-- Begin RECORDS SHOWN --

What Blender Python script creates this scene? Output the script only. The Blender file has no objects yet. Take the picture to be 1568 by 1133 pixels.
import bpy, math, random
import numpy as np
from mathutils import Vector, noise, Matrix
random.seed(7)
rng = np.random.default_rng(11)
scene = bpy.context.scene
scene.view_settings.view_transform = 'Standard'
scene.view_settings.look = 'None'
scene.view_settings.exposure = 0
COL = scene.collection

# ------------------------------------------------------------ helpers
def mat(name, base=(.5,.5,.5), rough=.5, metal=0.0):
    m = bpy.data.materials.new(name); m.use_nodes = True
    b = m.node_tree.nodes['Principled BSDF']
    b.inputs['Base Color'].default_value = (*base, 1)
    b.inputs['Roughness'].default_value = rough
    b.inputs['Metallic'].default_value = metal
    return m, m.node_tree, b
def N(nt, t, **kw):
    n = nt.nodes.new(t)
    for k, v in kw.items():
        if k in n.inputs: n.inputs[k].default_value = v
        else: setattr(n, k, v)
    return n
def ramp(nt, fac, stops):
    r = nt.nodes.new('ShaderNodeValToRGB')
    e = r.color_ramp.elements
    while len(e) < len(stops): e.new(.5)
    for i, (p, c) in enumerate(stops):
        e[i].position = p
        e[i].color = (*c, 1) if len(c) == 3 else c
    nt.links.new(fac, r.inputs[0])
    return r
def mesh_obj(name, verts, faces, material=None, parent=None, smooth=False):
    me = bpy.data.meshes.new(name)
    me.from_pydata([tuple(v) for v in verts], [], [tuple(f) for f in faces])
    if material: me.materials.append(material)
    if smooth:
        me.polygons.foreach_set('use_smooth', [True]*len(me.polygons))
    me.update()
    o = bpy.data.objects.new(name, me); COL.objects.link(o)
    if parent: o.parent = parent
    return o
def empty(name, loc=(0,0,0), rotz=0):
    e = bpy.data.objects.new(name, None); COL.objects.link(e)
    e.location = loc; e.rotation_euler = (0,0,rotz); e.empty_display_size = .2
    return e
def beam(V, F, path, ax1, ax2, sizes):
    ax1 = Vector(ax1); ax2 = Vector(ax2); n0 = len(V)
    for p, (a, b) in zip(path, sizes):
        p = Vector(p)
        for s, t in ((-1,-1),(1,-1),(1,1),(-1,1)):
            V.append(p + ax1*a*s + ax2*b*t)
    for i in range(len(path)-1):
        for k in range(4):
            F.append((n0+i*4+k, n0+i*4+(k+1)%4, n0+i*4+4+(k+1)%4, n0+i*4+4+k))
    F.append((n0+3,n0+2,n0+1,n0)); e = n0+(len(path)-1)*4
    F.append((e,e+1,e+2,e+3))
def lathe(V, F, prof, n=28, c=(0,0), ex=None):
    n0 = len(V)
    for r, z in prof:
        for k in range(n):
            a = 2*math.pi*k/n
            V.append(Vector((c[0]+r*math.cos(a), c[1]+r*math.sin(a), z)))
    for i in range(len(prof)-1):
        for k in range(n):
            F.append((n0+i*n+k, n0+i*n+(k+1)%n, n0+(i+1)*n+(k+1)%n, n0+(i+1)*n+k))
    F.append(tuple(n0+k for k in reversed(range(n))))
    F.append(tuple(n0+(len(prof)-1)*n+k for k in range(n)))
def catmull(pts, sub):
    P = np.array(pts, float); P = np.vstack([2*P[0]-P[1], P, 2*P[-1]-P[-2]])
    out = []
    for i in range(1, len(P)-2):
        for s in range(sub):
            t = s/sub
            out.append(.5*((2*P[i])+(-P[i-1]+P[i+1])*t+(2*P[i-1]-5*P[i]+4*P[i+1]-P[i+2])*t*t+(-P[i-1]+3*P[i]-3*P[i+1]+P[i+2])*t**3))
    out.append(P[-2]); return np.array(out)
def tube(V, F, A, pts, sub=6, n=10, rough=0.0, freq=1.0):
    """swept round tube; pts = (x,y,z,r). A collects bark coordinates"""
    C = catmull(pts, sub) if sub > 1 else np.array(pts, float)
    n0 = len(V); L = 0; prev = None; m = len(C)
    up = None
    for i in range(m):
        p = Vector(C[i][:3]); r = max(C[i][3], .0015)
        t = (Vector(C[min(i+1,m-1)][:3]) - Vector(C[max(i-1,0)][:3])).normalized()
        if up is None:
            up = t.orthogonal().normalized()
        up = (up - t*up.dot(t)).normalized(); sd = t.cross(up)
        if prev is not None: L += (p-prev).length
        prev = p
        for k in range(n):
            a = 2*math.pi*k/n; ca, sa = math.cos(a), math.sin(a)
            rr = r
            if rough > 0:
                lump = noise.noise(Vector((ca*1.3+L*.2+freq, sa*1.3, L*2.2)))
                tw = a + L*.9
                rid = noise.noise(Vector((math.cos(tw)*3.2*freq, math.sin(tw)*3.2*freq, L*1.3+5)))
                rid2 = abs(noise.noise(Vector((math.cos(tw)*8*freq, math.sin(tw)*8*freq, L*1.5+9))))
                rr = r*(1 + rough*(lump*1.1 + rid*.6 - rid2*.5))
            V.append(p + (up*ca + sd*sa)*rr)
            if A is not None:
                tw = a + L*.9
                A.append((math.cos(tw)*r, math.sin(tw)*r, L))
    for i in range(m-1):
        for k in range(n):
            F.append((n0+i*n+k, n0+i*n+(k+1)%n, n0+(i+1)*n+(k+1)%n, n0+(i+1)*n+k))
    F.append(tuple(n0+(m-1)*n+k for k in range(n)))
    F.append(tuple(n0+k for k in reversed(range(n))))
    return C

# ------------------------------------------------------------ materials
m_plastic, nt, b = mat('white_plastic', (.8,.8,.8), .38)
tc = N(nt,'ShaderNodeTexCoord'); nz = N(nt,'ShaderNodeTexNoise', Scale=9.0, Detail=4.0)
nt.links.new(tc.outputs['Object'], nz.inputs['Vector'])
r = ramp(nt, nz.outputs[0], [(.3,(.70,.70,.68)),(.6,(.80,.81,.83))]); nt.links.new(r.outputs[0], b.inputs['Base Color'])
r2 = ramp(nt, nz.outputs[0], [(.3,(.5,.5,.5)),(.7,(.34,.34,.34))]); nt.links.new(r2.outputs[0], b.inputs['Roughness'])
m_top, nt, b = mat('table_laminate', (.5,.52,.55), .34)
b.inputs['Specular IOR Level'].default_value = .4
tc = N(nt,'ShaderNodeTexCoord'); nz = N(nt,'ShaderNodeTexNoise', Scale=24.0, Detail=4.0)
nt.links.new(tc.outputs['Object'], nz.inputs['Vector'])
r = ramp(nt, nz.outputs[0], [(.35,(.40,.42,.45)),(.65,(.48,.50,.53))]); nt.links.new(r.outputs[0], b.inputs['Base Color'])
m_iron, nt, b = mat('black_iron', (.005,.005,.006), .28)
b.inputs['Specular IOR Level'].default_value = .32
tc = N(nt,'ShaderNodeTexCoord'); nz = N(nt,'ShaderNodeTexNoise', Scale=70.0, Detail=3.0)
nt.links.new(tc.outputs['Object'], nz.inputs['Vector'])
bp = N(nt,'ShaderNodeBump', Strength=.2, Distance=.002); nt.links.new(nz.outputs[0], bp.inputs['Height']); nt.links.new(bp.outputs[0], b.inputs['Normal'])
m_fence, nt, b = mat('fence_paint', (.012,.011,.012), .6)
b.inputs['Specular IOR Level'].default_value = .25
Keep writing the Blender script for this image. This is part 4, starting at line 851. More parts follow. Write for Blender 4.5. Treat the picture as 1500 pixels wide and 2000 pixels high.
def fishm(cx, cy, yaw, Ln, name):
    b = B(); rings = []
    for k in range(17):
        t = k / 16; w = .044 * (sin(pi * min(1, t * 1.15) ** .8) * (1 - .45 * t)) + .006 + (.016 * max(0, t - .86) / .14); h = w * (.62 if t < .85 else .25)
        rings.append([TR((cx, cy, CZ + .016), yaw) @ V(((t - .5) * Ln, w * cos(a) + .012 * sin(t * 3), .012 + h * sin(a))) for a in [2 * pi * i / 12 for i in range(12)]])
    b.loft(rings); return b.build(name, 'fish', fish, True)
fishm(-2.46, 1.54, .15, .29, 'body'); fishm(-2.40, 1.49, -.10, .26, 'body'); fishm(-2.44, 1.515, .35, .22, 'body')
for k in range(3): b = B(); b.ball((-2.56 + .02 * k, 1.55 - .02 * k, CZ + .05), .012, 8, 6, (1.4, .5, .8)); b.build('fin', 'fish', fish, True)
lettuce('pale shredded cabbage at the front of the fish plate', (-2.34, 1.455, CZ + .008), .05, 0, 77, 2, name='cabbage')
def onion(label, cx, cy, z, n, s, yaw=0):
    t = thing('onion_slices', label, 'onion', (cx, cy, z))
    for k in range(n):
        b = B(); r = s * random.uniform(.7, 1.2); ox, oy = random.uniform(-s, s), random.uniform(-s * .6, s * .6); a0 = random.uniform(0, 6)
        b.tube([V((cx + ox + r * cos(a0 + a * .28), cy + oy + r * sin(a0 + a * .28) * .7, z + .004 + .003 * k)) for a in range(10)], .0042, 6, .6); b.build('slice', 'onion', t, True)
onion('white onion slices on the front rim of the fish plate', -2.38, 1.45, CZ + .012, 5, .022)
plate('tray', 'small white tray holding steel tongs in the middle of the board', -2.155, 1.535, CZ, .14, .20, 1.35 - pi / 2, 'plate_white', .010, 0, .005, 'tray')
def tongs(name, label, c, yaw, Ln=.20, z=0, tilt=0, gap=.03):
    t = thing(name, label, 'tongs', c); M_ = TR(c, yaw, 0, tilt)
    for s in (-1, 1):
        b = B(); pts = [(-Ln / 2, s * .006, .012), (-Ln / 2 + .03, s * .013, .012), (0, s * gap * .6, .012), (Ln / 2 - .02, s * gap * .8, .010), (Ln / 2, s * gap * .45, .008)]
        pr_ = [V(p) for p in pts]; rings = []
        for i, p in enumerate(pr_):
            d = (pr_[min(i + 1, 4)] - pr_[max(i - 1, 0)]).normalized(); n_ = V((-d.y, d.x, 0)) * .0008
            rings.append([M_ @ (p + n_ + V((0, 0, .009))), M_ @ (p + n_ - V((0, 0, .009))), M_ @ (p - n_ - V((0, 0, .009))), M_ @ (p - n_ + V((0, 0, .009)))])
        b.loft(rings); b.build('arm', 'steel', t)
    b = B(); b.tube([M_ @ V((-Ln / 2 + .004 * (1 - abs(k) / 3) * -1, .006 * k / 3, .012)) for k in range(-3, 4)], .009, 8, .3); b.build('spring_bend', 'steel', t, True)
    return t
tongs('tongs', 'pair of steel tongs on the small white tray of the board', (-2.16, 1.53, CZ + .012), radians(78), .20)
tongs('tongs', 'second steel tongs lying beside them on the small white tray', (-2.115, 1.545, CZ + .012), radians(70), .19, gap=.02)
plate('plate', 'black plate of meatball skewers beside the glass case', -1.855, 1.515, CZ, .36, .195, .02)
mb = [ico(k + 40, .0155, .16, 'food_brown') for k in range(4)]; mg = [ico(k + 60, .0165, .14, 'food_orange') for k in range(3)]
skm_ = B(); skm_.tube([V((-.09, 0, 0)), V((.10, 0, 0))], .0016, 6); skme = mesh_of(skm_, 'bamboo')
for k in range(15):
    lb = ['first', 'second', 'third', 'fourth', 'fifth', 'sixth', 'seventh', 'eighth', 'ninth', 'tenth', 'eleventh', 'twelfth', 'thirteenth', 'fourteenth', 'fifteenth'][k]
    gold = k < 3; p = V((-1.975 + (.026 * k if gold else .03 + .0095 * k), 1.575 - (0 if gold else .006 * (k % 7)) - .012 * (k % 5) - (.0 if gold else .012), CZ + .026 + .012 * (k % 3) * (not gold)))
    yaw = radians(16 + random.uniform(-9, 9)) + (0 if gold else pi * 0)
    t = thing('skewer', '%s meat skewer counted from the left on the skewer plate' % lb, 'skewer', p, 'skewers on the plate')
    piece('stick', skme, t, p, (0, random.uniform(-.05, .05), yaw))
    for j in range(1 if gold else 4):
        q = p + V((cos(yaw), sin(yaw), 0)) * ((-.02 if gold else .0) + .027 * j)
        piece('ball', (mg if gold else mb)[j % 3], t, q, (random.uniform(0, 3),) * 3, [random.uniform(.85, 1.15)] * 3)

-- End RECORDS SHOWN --

▶ [PROBLEM]: Read through the data and copy every line where "script" shows up.

▶ [WRITTEN REPLY]:
What Blender Python script creates this scene? Output the script only. The Blender file has no objects yet. Take the picture to be 1568 by 1133 pixels.
Keep writing the Blender script for this image. This is part 4, starting at line 851. More parts follow. Write for Blender 4.5. Treat the picture as 1500 pixels wide and 2000 pixels high.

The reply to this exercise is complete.